▸ **Description of the task**:
Find the line containing "392 on. More parts follow. Use Blender 4.5." and copy it exactly, along with every line after it up to and including the line containing "YB+.1025, .035, .03, .026, 3, 2)". Copy nothing else.

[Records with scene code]
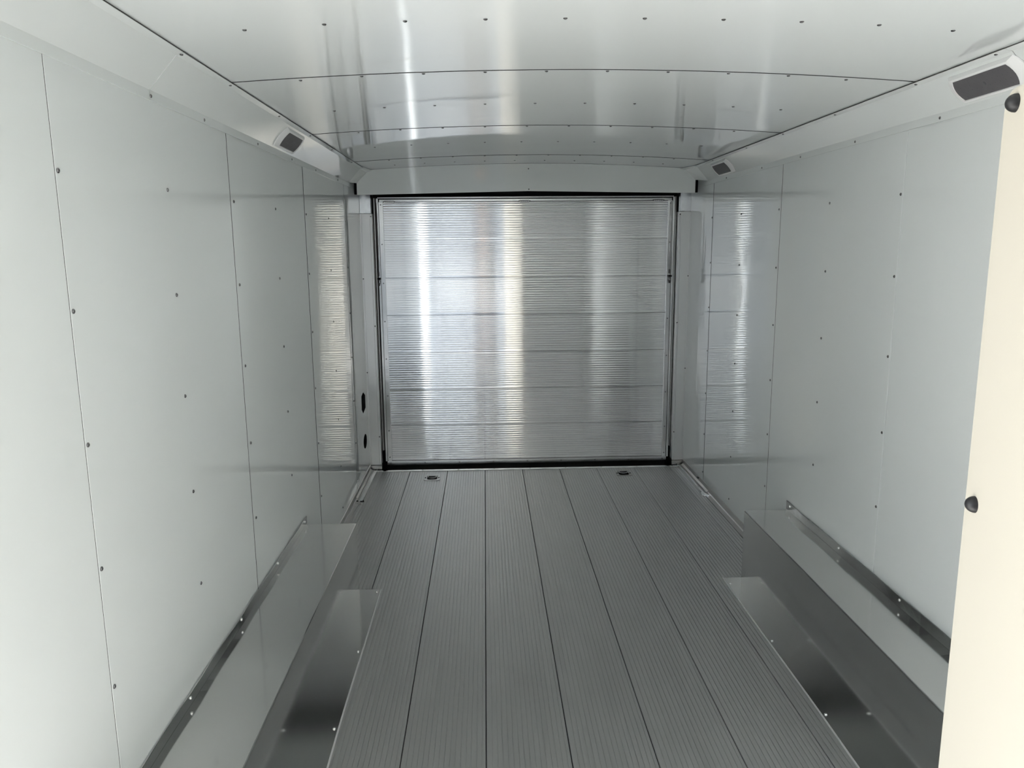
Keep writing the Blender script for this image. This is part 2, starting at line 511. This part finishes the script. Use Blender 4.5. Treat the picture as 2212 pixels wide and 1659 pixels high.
# ------------------------------------------------------------------ ramp door
D0, D1 = -0.745, 1.343          # outer edges
P0, P1 = -0.699, 1.297          # ribbed part
dr = MB().box(D0, D1, YD + 0.016, YD + 0.075, 0.012, 1.945).build('door_1', M['alu_dull'])
struct(dr, 'ribbed aluminium ramp door closing the rear end', 'door')
zs = [0.048, 0.312, 0.580, 0.848, 1.117, 1.381, 1.644, 1.903]
for i, (a, b) in enumerate(zip(zs[:-1], zs[1:])):
    wd = b - a - 0.0016
    pr = rib_profile(wd, 0.0166, None, depth=0.0030, crown=0.0006, groove=0.0030)
    mb = MB().sweep([(0, -p[1], p[0]) for p in pr], (P1 - P0 + 0.012, 0, 0))
    inst('door_plank', mb.mesh('door_plank', M['alu_door'], 40), dr, (P0 - 0.006, YD + 0.001, a + 0.0008))
def strip(x0, x1, y0, y1, z0, z1, nm, m='alu'):
    return MB().box(x0, x1, y0, y1, z0, z1).build(nm, M[m], dr, bevel=0.0012)
for s in (0, 1):
    def X(v): return v if s == 0 else D1 - (v - D0)
    def st(a, b, *r, **k): return strip(*sorted((X(a), X(b))), *r, **k)
    st(D0, D0 + 0.014, YD - 0.012, YD + 0.03, 0.046, 1.93, 'door_frame')
    st(D0 + 0.016, D0 + 0.046, YD - 0.005, YD + 0.02, 0.046, 1.905, 'edge_strip')
    for z in (1.885, 1.615, 1.345, 1.075, 0.805, 0.535, 0.275, 0.075):
        inst('screw', SCREW_S, dr, (X(D0 + 0.030), YD - 0.0055, z), FR)
bs = MB()
bs.poly_prism([(D0 + 0.012, YD - 0.006, 0.047), (D1 - 0.012, YD - 0.006, 0.047), (D1 - 0.012, YD - 0.006, 0.016), (D0 + 0.03, YD - 0.006, 0.012), (D0 + 0.012, YD - 0.006, 0.034)], (0, 0.03, 0))
bs.build('bottom_strip', M['alu'], dr, bevel=0.0015)
for k in range(9):
    inst('screw', SCREW_S, dr, (-0.71 + k * 0.2515, YD - 0.0066, 0.031), FR)
strip(D0 + 0.02, D1 - 0.02, YD - 0.004, YD + 0.02, 1.905, 1.9215, 'top_rail')
strip(D0 + 0.01, D1 - 0.01, YD - 0.02, YD + 0.02, 1.926, 1.937, 'hinge_rail')
MB().box(D0, D1, YD + 0.004, YD + 0.02, 1.90, 1.96).build('top_seal', M['void'], dr)
for x in (-0.655, 0.285, 1.225):
    hm = MB()
    for k in range(5):
        hm.tube([(x - 0.033 + k * 0.0135, YD - 0.009, 1.905), (x - 0.033 + k * 0.0135 + 0.012, YD - 0.009, 1.905)], 0.0075, 10)
    h = hm.build('hinge_knuckle', M['alu'], dr, smooth=40)
    MB().tube([(x - 0.041, YD - 0.009, 1.905), (x + 0.041, YD - 0.009, 1.905)], 0.004, 8).build('hinge_pin', M['steel_dark'], h, smooth=40)

# lift cables with snap hooks on both sides of the door
def cable(x, s, label):
    r = empty('lift_cable', (x, YD - 0.03, 1.35))
    tag(r, label, 'cable')
    pts = []
    for i in range(15):
        t = i / 14
        pts.append((s * 0.003 * math.sin(PI * t), 0.012 - 0.01 * math.sin(PI * t), 0.055 + (1.90 - 1.35 - 0.055) * t))
    MB().tube(pts, 0.0017, 6).build('cable', M['steel_dark'], r, smooth=50)
    MB().tube([(0, 0.012, 0.045), (0, 0.012, 0.075)], 0.0042, 8).build('ferrule', M['steel_dark'], r, smooth=40)
    loop = [(0.0085 * math.cos(a), 0.012, 0.004 + 0.021 * math.sin(a)) for a in [2 * PI * k / 16 for k in range(16)]]
    MB().tube(loop, 0.0026, 6, True).build('shackle', M['steel_dark'], r, smooth=50)
    MB().tube([(-0.011, 0.012, 0.028), (0.014, 0.012, 0.028)], 0.0065, 8).build('shackle_pin', M['black'], r, smooth=40)
    MB().box(-0.007, 0.007, 0.012, 0.032, -0.022, -0.002).build('anchor_lug', M['steel_dark'], r)
    return r
cable(-0.744, 1, 'steel lift cable with black shackle at the left edge of the ramp door')
cable(1.318, -1, 'steel lift cable with black shackle at the right edge of the ramp door')

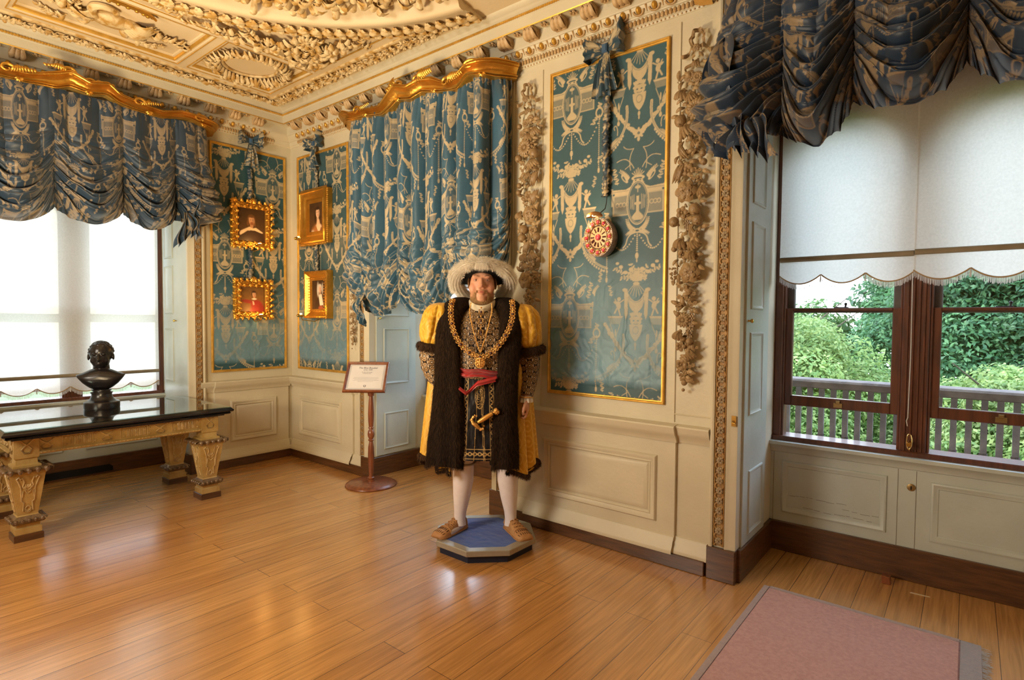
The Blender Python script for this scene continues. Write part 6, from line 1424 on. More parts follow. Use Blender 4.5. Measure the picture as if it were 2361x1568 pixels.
b.add(*fell((HX, -.098, 1.676), (.026, .011, .0065), 12, 8)); b.add(*fell((HX, -.094, 1.664), (.022, .012, .0085), 12, 8)); b.add(*fell((HX, -.090, 1.685), (.030, .012, .012), 12, 8)); b.add(*fell((HX, -.080, 1.640), (.03, .02, .016)))
me = remeshed(b, 'body', .0052, 2); co = mesh_co(me); L = co-FO.astype(np.float32); lx = L@FU; ly = L@FY; lz = L[:, 2]
skin = np.array([.60, .31, .20]); C = np.tile(skin, (len(co), 1))
def blot(x, z, rx, rz, col, op, ymax=-.04):
    global C
    d = ((lx-x)/rx)**2+((lz-z)/rz)**2; k = (np.exp(-d*1.6)*op*(ly < ymax))[:, None]; C = C*(1-k)+np.array(col)*k
for s in (-1, 1): blot(HX+s*.048, 1.705, .030, .026, (.62, .22, .14), .4); blot(HX+s*.036, 1.752, .026, .016, (.46, .20, .13), .5)
blot(HX, 1.705, .018, .018, (.62, .26, .17), .3); blot(HX, 1.79, .05, .03, (.70, .38, .26), .5); blot(HX, 1.6765, .022, .0035, (.40, .09, .07), .9, -.085); blot(HX, 1.668, .021, .006, (.52, .13, .10), .9, -.085); blot(HX, 1.672, .021, .0016, (.20, .04, .03), .9, -.085)
k = (np.clip((.64-lz)/.02, 0, 1))[:, None]; C = C*(1-k)+np.array([.74, .66, .66])*k
set_col(me, C); M['skin'] = mat('wax_skin', (1, 1, 1), .45, c2=(.93, .90, .88), vcol=True, nscale=40, bump=.05, bscale=300, spec=.4)
nt_ = M['skin'].node_tree.nodes['Principled BSDF']; nt_.inputs['Subsurface Weight'].default_value = .15; nt_.inputs['Subsurface Radius'].default_value = (.02, .008, .004)
def relink(me, name, m, parent=fig, label=None):
    o = link_mesh(me, name, m, parent); o.location = -np.array(fig.location)
    if label: o['label'] = label
    return o
relink(me, 'body', M['skin'])
def P_(name, mb, m, label=None, sharp=38):
    o = mb.build(name, M[m] if isinstance(m, str) else m, fig, sharp)
    if label: o['label'] = label
    return o
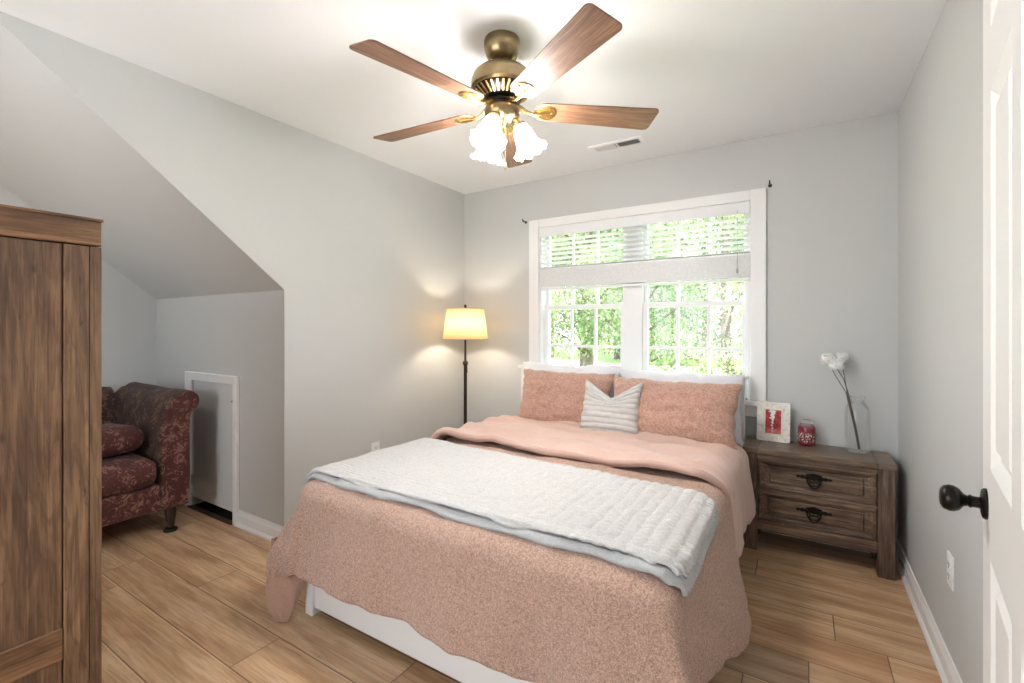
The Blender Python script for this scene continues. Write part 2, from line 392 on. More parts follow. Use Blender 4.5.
def sash(x0, x1, z0, z1, yc, bot, top, side, cols, rows):
    m = MB(); d = .016
    m.box((x0, yc-d, z0), (x0+side, yc+d, z1)); m.box((x1-side, yc-d, z0), (x1, yc+d, z1))
    m.box((x0+side, yc-d, z0), (x1-side, yc+d, z0+bot)); m.box((x0+side, yc-d, z1-top), (x1-side, yc+d, z1))
    gx0, gx1, gz0, gz1 = x0+side, x1-side, z0+bot, z1-top
    for i in range(1, cols):
        x = gx0 + (gx1-gx0)*i/cols; m.box((x-.011, yc-.008, gz0), (x+.011, yc+.008, gz1))
    for i in range(1, rows):
        z = gz0 + (gz1-gz0)*i/rows*(.96 if z0 < 1 else 1); m.box((gx0, yc-.0075, z-.011), (gx1, yc+.0075, z+.011))
    s = wbuild(m, 'sash', M['vinyl'], bevel=.002)
    g = MB().box((gx0-.004, yc-.002, gz0-.004), (gx1+.004, yc+.002, gz1+.004))
    wbuild(g, 'pane', M['glass'], s)
for x0, x1 in ((WX0+.022, -1.105), (-.975, WX1-.022)):
    sash(x0, x1, .803, 1.435, YB+.068, .045, .035, .036, 3, 2)
    sash(x0+.001, x1-.001, 1.40, 2.032, YB+.1025, .035, .03, .026, 3, 2)

# blind
bl = empty('window_blind', (-1.035, YB+.005, 2.03), 0, 'white slatted blind half raised across the upper part of the window', 'blind')
bx = .752
MB().box((-bx, -.02, -.055), (bx, -.008, .02)).build('valance', M['vinyl'], bl, bevel=.003)
MB().box((-bx, -.006, -.03), (bx, .028, .02)).build('headrail', M['vinyl'], bl)
slat = plain('blind_slat_white', (.86, .87, .87), .4)
def slatm(z, tilt=0.0, w=.024):
    m = MB(); m.box((-bx, -w, -.0014), (bx, w, .0014), T(0, .006, z) @ RX(tilt)); return m
for i in range(7):
    slatm(-.085 - i*.036, -.22).build('slat', slat, bl)
stack = MB()
for i in range(26): stack.box((-bx, -.024 + .0006*(i % 3), -.318 - i*.0054), (bx, .024 + .0006*(i % 3), -.318 - i*.0054 + .0042), T(0, .006, 0))
stack.build('slat_stack', slat, bl)
MB().box((-bx, -.026, -.478), (bx, .026, -.460), T(0, .006, 0)).build('bottom_rail', M['vinyl'], bl, bevel=.004)
MB().box((-bx, -.0265, -.318), (bx, -.0235, -.306), T(0, .006, 0)).build('top_stacked_slat', slat, bl)
for x in (-.60, -.20, .20, .60):
    m = MB()
    for yy in (-.0195, .0315): m.tube([(x, yy, -.05), (x, yy, -.46)], .0009, 5)
    m.build('ladder_cord', M['vinyl'], bl)
m = MB(); m.tube([(.682, -.026, -.03), (.683, -.0275, -.30), (.681, -.0285, -.40)], .0016, 6); m.lathe([(.003, 0), (.006, .008), (.004, .03)], 8, T(.681, -.0285, -.43))
m.build('pull_cord', plain('cord_grey', (.45, .47, .46), .7), bl)

# curtain rod brackets
for x, z, lab in ((-1.915, 2.118, 'small black curtain rod bracket on the wall off the window corner nearest the floor lamp'),
                  (-.172, 2.135, 'small black curtain rod bracket on the wall above the nightstand end of the window')):
    b = empty('curtain_bracket', (x, YB, z), 0, lab, 'bracket', 'curtain rod brackets')
    m = MB(); m.lathe([(.011, 0), (.011, .004), (.004, .005)], 12, T(0, 0, -.004) @ RX(PI/2)); m.build('wall_plate', M['black'], b)
    m = MB(); m.tube([(0, -.004, -.004), (0, -.035, -.004), (0, -.05, -.006), (0, -.056, .004), (0, -.056, .014)], .0035, 8)
    m.tube([(0, -.036, -.004), (0, -.037, .008)], .0035, 8); m.build('hook', M['black'], b)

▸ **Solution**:
The Blender Python script for this scene continues. Write part 2, from line 392 on. More parts follow. Use Blender 4.5.
def sash(x0, x1, z0, z1, yc, bot, top, side, cols, rows):
    m = MB(); d = .016
    m.box((x0, yc-d, z0), (x0+side, yc+d, z1)); m.box((x1-side, yc-d, z0), (x1, yc+d, z1))
    m.box((x0+side, yc-d, z0), (x1-side, yc+d, z0+bot)); m.box((x0+side, yc-d, z1-top), (x1-side, yc+d, z1))
    gx0, gx1, gz0, gz1 = x0+side, x1-side, z0+bot, z1-top
    for i in range(1, cols):
        x = gx0 + (gx1-gx0)*i/cols; m.box((x-.011, yc-.008, gz0), (x+.011, yc+.008, gz1))
    for i in range(1, rows):
        z = gz0 + (gz1-gz0)*i/rows*(.96 if z0 < 1 else 1); m.box((gx0, yc-.0075, z-.011), (gx1, yc+.0075, z+.011))
    s = wbuild(m, 'sash', M['vinyl'], bevel=.002)
    g = MB().box((gx0-.004, yc-.002, gz0-.004), (gx1+.004, yc+.002, gz1+.004))
    wbuild(g, 'pane', M['glass'], s)
for x0, x1 in ((WX0+.022, -1.105), (-.975, WX1-.022)):
    sash(x0, x1, .803, 1.435, YB+.068, .045, .035, .036, 3, 2)
    sash(x0+.001, x1-.001, 1.40, 2.032, YB+.1025, .035, .03, .026, 3, 2)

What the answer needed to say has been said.